Begini Prosedur Freeport Cs Ganti Kontrak Karya Jadi IUPK

Begini Prosedur Freeport Cs Ganti Kontrak Karya Jadi IUPK

Michael Agustinus - detikFinance
Jumat, 13 Jan 2017 19:30 WIB
Begini Prosedur Freeport Cs Ganti Kontrak Karya Jadi IUPK
Foto: Istimewa/Puspa Perwitasari
Jakarta - Pasca berakhirnya relaksasi ekspor konsentrat (mineral yang sudah diolah tetapi belum sampai tahap pemurnian) per 11 Januari 2017, pemerintah menerbitkan Peraturan Pemerintah Nomor 1 Tahun 2017 (PP 1/2017), Peraturan Menteri ESDM Nomor 5 Tahun 2016 (Permen ESDM 5/2016), dan Peraturan Menteri ESDM Nomor 6 Tahun 2016 (Permen ESDM 6/2016).

Peraturan-peraturan itu diterbitkan agar hilirisasi mineral tetap berjalan tanpa merugikan perusahaan-perusahaan tambang pemegang Kontrak Karya (KK), dan perekonomian di daerah pun tak terganggu.

Berdasarkan PP 1/2017, para pemegang KK harus mengubah kontraknya menjadi Izin Usaha Pertambangan Khusus (IUPK) Operasi Produksi bila ingin tetap mendapat izin ekspor konsentrat. Prosedur untuk mengubah KK menjadi IUPK diatur dalam Permen ESDM 5/2017.

SCROLL TO CONTINUE WITH CONTENT

Pasal 19 ayat 1 , pertama-tama perusahaan tambang harus mengajukan permohonan perubahan bentuk pengusahaan menjadi IUPK Operasi Produksi sekaligus pengakhiran KK kepada Menteri ESDM.

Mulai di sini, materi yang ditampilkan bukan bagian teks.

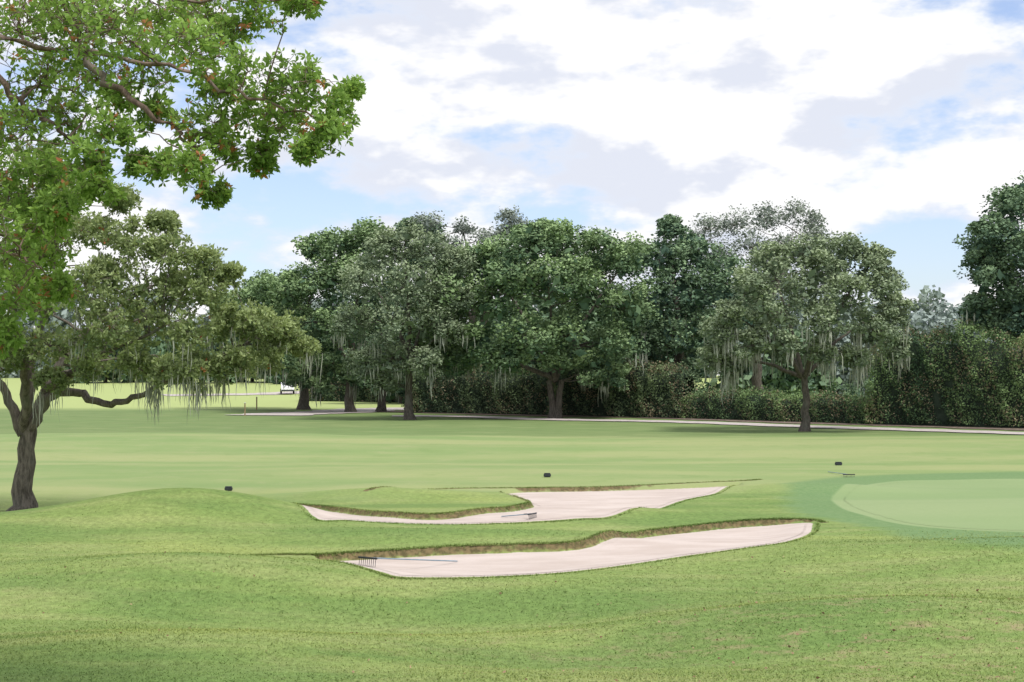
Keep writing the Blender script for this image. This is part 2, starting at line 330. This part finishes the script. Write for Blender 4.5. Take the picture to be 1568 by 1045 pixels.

"Mereka mesti mengajukan surat permohonan perubahan status Kontrak Karya untuk menjadi IUPK Operasi Produksi. Pengajuan surat dilengkapi dengan kelengkapan administrasi," kata Kepala Biro Komunikasi Kementerian ESDM, Sujatmiko, saat ditemui di Kementerian ESDM, Jakarta, Jumat (13/1/2017).

Permohonan harus dilengkapi dengan peta dan batas koordinat wilayah tambang dengan luasan sesuai ketentuan peraturan perundang-undangan, bukti pelunasan iuran tetap dan iuran produksi, serta rencana kerja dan anggaran biaya. Kelengkapan ini tercantum dalam pasal 20 ayat 1.

Di pasal 20 ayat 2, dinyatakan bahwa Menteri ESDM akan memberikan persetujuan permohonan IUPK Operasi Produksi dalam waktu paling lambat 14 hari kerja sejak diterimanya permohonan secara lengkap.

Pasal 19 ayat 3 menerangkan bahwa IUPK Operasi Produksi diberikan setelah wilayah tambang ditetapkan oleh Menteri ESDM menjadi Wilayah Izin Usaha Pertambangan Khusus (WIUPK) Operasi Produksi.

Sujatmiko mengungkapkan, ada perbedaan mendasar antara KK dan IUPK. Dalam KK, posisi negara dan korporasi setara sebagai dua pihak yang berkontrak. Sedangkan dalam IUPK, negara adalah pemberi izin dan perusahaan tambang ialah pemegang izin. Maka hak dan kewajiban perusahaan tambang dalam IUPK berbeda dengan KK.

"Dari sisi pengusahaan, KK itu kan kontrak, kalau IUPK itu izin usaha. Jadi kalau IUPK pemerintah sebagai pemberi izin. Kalau berkontrak, masing-masing setara. Hak dan kewajiban diatur dalam izin itu," ujar Sujatmiko.

Ia meyakini kebijakan ini bukan hanya menguntungkan perusahaan tambang, tapi juga negara dan rakyat. Bila aturan berjalan dengan baik, hilirisasi mineral bisa terus berjalan meski ekspor konsentrat tetap terbuka.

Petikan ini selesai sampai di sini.